L'usage résidentiel des cimetières est bien attesté par les sources écrites. Un peu partout en France, de nombreux documents mentionnent l'existence de maisons d'habitation dans les cimetières aux 11e-12e siècles. En Touraine, une demi-douzaine de cas sont attestés dans les actes (cf carte 2). Les cimetières, protégés par le droit d'asile, servaient de refuge en temps de guerre mais ils pouvaient aussi accueillir un habitat permanent (ZADORA-RIO 1989 a). Celui-ci pouvait prendre la forme d'un lotissement progressif, par la donation ou la vente de maisons ou de parcelles à bâtir, ou avoir un caractère plus massif, lors de la fondation de bourgs à l'intérieur du cimetière par les autorités laïques ou ecclésiastiques (ZADORA-RIO 1989 b). A partir du début du 13e siècle, en revanche, on constate un revirement dans l'attitude des autorités ecclésiastiques et les interdictions de construire dans les cimetières, ou de rebâtir toute maison qui aura été inhabitée pendant un an, devinrent récurrentes. La volonté de réserver aux morts les lieux d'inhumation est sans doute une conséquence de la consécration des cimetières, qui s'est imposée progressivement et qui a entraîné une séparation plus tranchée entre le profane et le sacré. Bien attestée dans les textes normatifs à partir du début du 13e s., elle paraît avoir été lente à influencer les pratiques, comme le montrent les fouilles de cimetières paroissiaux.

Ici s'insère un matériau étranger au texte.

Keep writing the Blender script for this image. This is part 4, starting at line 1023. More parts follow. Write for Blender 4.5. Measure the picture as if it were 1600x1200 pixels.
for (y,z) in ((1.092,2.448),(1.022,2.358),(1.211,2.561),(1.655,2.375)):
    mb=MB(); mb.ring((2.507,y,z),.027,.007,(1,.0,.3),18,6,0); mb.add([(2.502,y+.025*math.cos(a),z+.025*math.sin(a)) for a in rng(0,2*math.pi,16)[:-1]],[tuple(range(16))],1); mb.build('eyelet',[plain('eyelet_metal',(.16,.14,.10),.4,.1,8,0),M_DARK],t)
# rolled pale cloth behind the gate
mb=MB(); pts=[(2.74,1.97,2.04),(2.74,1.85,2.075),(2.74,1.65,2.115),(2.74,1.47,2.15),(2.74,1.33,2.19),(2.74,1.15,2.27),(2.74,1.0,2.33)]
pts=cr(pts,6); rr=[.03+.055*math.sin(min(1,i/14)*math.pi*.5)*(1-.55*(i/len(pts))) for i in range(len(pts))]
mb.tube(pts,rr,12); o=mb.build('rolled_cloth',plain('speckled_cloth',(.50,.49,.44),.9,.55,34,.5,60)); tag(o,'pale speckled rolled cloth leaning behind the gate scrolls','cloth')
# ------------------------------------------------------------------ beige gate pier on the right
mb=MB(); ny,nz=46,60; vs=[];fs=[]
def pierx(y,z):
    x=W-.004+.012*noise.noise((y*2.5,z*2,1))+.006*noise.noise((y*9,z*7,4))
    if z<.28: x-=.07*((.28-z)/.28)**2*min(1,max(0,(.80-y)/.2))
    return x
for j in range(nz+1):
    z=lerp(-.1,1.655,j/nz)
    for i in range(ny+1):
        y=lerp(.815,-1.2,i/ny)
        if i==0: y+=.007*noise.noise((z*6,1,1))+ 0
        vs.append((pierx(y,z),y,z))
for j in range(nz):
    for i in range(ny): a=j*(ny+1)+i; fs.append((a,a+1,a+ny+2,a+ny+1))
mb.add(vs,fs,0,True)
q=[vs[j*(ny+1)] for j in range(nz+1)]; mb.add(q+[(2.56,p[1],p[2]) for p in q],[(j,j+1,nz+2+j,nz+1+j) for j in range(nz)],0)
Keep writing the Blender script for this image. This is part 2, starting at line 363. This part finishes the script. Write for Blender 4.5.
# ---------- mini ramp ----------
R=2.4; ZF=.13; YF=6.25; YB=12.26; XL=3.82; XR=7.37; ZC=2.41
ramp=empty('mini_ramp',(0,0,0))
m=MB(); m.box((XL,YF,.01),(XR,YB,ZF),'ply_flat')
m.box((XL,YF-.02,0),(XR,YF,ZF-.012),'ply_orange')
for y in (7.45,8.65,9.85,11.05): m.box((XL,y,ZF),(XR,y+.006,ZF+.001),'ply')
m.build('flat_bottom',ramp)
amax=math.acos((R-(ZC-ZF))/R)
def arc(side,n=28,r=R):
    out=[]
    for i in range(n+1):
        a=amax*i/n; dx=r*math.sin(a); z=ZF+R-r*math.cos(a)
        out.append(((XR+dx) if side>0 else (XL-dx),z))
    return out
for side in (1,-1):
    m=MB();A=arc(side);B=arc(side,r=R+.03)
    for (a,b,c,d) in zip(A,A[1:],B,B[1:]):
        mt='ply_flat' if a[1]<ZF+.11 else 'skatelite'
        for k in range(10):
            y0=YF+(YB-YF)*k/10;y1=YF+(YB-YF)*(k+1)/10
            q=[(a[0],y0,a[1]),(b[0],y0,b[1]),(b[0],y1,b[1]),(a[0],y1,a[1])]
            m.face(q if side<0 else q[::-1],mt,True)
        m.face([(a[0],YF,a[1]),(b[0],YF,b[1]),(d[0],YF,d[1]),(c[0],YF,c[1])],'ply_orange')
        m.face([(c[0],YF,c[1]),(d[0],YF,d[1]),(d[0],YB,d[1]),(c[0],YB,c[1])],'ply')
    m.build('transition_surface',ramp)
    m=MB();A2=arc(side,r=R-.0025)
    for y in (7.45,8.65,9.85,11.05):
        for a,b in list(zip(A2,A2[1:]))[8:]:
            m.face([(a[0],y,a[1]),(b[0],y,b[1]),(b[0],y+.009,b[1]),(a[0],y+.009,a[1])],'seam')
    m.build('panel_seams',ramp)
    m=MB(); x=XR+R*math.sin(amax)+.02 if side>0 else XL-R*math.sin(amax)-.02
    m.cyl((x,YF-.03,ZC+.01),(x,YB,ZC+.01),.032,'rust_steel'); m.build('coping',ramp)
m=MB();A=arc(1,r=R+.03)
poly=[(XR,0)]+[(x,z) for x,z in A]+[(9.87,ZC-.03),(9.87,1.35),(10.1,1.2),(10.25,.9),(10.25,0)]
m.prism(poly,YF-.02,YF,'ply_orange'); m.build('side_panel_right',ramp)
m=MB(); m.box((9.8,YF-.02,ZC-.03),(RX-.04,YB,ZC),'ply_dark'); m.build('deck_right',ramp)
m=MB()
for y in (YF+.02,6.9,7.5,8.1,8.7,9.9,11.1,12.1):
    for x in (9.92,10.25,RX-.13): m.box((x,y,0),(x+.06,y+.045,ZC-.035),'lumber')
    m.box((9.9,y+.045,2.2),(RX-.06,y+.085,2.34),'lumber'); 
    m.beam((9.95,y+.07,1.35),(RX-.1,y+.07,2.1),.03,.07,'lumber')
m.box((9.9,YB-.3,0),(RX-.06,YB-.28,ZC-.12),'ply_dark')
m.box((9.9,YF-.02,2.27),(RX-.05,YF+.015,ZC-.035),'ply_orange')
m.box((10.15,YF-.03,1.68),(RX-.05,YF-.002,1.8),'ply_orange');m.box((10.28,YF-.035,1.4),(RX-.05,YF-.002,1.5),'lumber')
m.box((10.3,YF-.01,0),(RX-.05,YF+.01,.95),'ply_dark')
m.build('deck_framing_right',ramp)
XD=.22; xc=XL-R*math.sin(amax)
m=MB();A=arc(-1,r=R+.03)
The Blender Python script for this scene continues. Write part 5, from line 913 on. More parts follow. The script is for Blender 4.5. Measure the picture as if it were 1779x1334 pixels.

- Du confinement à l'exclusion des morts
A partir du 17e s., mais surtout au cours du 18e et du 19e s., sous l'influence des nouvelles politiques d'hygiène publique, les morts ont été enterrés de plus en plus profondément dans des espaces de plus en plus réduits et fermés. C'est de cette époque que datent les cimetières étriqués qui sont représentés autour des églises sur les plans du cadastre napoléonien et subsistent encore dans certains villages. Le confinement des morts à l'ombre du clocher a été suivi au cours du 19e et du 20e s. par leur relégation dans de nouveaux cimetières établis à l'écart des agglomérations, comme dans l'Antiquité.